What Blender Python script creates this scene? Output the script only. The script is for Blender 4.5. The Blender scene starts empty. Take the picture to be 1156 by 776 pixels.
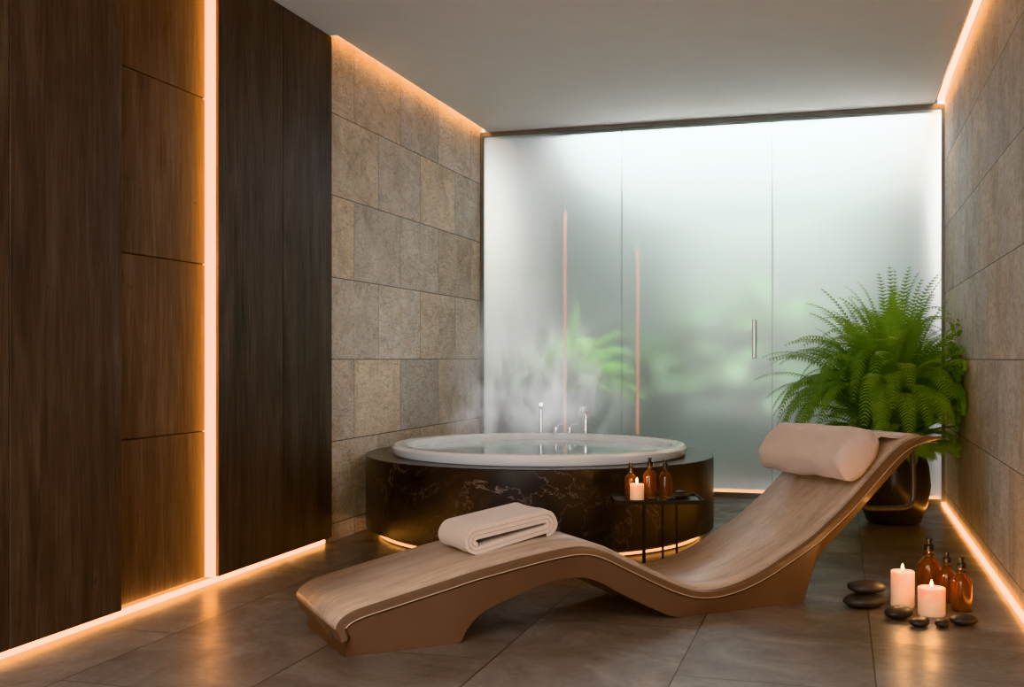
import bpy, bmesh, math, random
from mathutils import Vector, Matrix, noise as mn
random.seed(7)
scene = bpy.context.scene
COL = scene.collection
YAW = math.radians(16.8)
CY, SY = math.cos(YAW), math.sin(YAW)

def plan(a, d):
    """survey axes (a = across, d = distance) -> room axes"""
    return (a*CY - d*SY, a*SY + d*CY)

# ------------------------------------------------------------------ helpers
def link(o, parent=None):
    COL.objects.link(o)
    if parent: o.parent = parent
    return o
def empty(name, loc=(0,0,0), rz=0):
    o = bpy.data.objects.new(name, None); o.empty_display_size = .1
    o.location = loc; o.rotation_euler = (0,0,rz)
    return link(o)
def mesh_obj(name, verts, faces, mat=None, parent=None, loc=(0,0,0), rz=0, smooth=False):
    me = bpy.data.meshes.new(name); me.from_pydata([tuple(v) for v in verts], [], faces); me.update()
    bm = bmesh.new(); bm.from_mesh(me); bmesh.ops.recalc_face_normals(bm, faces=bm.faces); bm.to_mesh(me); bm.free()
    if smooth:
        for p in me.polygons: p.use_smooth = True
    o = bpy.data.objects.new(name, me); o.location = loc; o.rotation_euler = (0,0,rz)
    if mat: me.materials.append(mat)
    return link(o, parent)
def box(name, x0,x1,y0,y1,z0,z1, mat=None, parent=None, bevel=0, loc=(0,0,0), rz=0):
    v = [(x,y,z) for x in (x0,x1) for y in (y0,y1) for z in (z0,z1)]
    f = [(0,1,3,2),(4,6,7,5),(0,4,5,1),(2,3,7,6),(0,2,6,4),(1,5,7,3)]
    o = mesh_obj(name, v, f, mat, parent, loc, rz)
    if bevel:
        m = o.modifiers.new('bevel','BEVEL'); m.width = bevel; m.segments = 3
    return o
def lathe(name, prof, mat, parent=None, loc=(0,0,0), segs=48, smooth=True, closed=False):
    v=[]; f=[]
    n=len(prof)
    for i in range(segs):
        a=2*math.pi*i/segs
        for r,z in prof: v.append((r*math.cos(a), r*math.sin(a), z))
    for i in range(segs):
        j=(i+1)%segs
        for k in range(n-1 if not closed else n):
            k2=(k+1)%n
            f.append((i*n+k, j*n+k, j*n+k2, i*n+k2))
    o = mesh_obj(name, v, f, mat, parent, loc, smooth=False)
    bm=bmesh.new(); bm.from_mesh(o.data); bmesh.ops.remove_doubles(bm, verts=bm.verts, dist=1e-5)
    bmesh.ops.recalc_face_normals(bm, faces=bm.faces); bm.to_mesh(o.data); bm.free()
    if smooth:
        for p in o.data.polygons: p.use_smooth=True
        auto(o)
    return o
def auto(o, ang=40):
    """mark sharp edges above an angle"""
    bm=bmesh.new(); bm.from_mesh(o.data)
    for e in bm.edges:
        if len(e.link_faces)==2 and e.calc_face_angle(0) > math.radians(ang): e.smooth=False
    bm.to_mesh(o.data); bm.free()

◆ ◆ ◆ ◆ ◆

> Stated problem:
Out of the material above, gather each line where "scene" appears.

> The solution:
What Blender Python script creates this scene? Output the script only. The script is for Blender 4.5. The Blender scene starts empty. Take the picture to be 1156 by 776 pixels.
scene = bpy.context.scene
COL = scene.collection